Conspiracy-obsessed racist and antisemite charged with murdering Pittsburgh cops

It turns out that Richard Andrew Poplawski, charged with murdering three Pittsburgh police officers in an ambush, was a devotee of racist and antisemitic conspiracy theories and a participant in the neo-Nazi Stomfront website.

The Pittsburgh Post-Gazette reports:

Poplawski posted dozens of racist and anti-Semitic messages on a far-right Web site over a span of 15 months, decrying race-mixing, sharing his thoughts on the best weapons and predicting chaos as the economy collapsed at the hands of “Zionist occupation,” investigators said.

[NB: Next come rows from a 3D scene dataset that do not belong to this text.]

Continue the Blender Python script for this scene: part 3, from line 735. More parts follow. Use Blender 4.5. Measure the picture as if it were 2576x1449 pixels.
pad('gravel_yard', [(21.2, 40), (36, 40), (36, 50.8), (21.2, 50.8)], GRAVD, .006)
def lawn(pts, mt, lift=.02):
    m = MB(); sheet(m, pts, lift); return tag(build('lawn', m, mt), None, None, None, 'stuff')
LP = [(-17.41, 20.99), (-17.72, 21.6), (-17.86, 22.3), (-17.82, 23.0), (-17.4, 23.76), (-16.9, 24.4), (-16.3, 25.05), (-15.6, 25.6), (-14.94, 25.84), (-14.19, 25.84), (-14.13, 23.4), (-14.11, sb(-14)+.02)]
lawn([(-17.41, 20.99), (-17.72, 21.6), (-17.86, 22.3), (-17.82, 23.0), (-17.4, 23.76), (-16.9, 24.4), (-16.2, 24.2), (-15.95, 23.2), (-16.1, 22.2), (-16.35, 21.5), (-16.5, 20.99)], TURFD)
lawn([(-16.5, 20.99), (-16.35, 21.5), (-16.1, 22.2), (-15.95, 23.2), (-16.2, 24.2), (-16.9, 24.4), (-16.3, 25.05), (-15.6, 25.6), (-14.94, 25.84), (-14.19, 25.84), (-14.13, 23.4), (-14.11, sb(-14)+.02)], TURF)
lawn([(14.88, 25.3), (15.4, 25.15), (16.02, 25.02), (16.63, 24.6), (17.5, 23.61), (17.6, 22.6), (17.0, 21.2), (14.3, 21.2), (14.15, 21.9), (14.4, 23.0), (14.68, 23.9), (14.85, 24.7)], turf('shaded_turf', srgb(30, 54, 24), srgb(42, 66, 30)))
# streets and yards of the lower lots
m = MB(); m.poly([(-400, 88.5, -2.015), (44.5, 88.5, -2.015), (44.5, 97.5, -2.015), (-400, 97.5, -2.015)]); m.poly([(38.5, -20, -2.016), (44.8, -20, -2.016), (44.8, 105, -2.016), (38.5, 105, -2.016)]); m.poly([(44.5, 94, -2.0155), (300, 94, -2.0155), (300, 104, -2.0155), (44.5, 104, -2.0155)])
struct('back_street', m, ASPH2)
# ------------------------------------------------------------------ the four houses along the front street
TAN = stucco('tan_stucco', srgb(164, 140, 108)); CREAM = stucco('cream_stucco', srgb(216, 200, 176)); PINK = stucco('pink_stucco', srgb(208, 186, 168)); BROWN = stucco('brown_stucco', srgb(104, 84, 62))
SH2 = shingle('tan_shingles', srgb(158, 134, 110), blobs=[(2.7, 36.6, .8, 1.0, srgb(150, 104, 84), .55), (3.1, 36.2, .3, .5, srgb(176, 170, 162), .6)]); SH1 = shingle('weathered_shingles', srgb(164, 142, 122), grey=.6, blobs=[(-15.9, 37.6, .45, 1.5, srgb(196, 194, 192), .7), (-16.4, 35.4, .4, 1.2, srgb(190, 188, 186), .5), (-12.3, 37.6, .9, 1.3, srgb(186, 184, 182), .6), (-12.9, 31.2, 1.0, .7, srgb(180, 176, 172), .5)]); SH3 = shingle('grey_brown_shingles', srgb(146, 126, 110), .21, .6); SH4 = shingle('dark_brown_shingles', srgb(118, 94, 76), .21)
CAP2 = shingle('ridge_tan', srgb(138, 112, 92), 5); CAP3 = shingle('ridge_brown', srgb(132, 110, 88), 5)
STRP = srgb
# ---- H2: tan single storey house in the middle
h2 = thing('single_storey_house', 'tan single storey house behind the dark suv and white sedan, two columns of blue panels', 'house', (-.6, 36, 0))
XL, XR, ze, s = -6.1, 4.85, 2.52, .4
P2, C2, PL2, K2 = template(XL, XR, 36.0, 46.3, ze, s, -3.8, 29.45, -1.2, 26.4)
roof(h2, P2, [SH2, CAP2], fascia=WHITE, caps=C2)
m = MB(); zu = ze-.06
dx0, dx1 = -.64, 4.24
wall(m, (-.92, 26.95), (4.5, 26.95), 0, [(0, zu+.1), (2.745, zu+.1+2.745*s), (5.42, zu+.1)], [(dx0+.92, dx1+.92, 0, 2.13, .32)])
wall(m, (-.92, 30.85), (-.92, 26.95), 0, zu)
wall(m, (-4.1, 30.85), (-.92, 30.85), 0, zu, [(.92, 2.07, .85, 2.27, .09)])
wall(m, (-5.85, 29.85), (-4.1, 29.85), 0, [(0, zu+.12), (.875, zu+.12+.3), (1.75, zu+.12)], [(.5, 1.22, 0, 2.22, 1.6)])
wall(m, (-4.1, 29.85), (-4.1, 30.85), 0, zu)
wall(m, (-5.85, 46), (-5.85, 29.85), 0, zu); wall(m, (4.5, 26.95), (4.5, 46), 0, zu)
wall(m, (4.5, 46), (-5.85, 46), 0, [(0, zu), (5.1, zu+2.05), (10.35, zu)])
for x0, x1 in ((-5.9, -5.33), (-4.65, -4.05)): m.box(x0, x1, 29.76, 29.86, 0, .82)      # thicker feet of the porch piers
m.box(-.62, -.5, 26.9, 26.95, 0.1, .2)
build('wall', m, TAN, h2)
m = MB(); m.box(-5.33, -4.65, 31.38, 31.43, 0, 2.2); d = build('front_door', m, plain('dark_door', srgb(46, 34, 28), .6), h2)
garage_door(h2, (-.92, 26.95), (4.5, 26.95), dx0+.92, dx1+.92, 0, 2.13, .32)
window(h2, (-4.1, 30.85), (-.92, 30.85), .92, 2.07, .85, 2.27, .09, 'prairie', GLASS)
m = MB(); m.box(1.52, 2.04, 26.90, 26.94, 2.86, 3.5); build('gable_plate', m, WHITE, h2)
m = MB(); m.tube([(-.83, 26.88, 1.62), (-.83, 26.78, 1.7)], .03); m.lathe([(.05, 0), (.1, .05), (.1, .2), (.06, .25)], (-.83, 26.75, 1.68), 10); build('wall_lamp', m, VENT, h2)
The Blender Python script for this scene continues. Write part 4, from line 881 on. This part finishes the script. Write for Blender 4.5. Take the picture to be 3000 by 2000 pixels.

“It seems to me that our enemies would like nothing more than to see us retreat peaceably into the hills so that they could continue raping the remainder of the land without having to worry about any ‘kooks’ putting up a fight,” reads one post dated Nov. 1, 2008. “I’ll subscribe to the camp that believes we are running out of time. A revolutionary is always regarded as a nutcase at first, their ideas dismissed as fantasy.”

An account kept on Stormfront, a gathering place for racial extremists and others from the far right, shows Mr. Poplawski’s increasing belief in a coming economic and political collapse in the days leading up to the time of the deadly standoff in which he is charged with killing three Pittsburgh police officers.

“I’ve been a longtime lurker on Stormfront, and I see myself probably ramping up the activism in the near future,” reads a Nov. 28 post on the account identified as his.

Details of Mr. Poplawski’s extreme racial and political views came to light yesterday when a leading researcher at the Anti-Defamation League delved into his postings at Stormfront, a white supremacist Web site run by a former Ku Klux Klan leader in Florida.

The Post-Gazette also reported:

Believing most media were covering up important events, Mr. Poplawski turned to a far-right conspiracy Web site run by Alex Jones, a self-described documentarian with roots going back to the extremist militia movement of the early 1990s.

You may recall that a self-promoting, allegedly leftwing British politician was interviewed by Alex Jones a few years ago, and agreed with him that it was entirely possible the “military-industrial complex” would carry out a terror attack and blame it on Iran.

As I wrote at the time:

Politically Jones is something of a libertarian, but mostly he hovers in the ultra-paranoid creepy zone where far-left and far-right converge; he appears to have fans at both ends of the spectrum.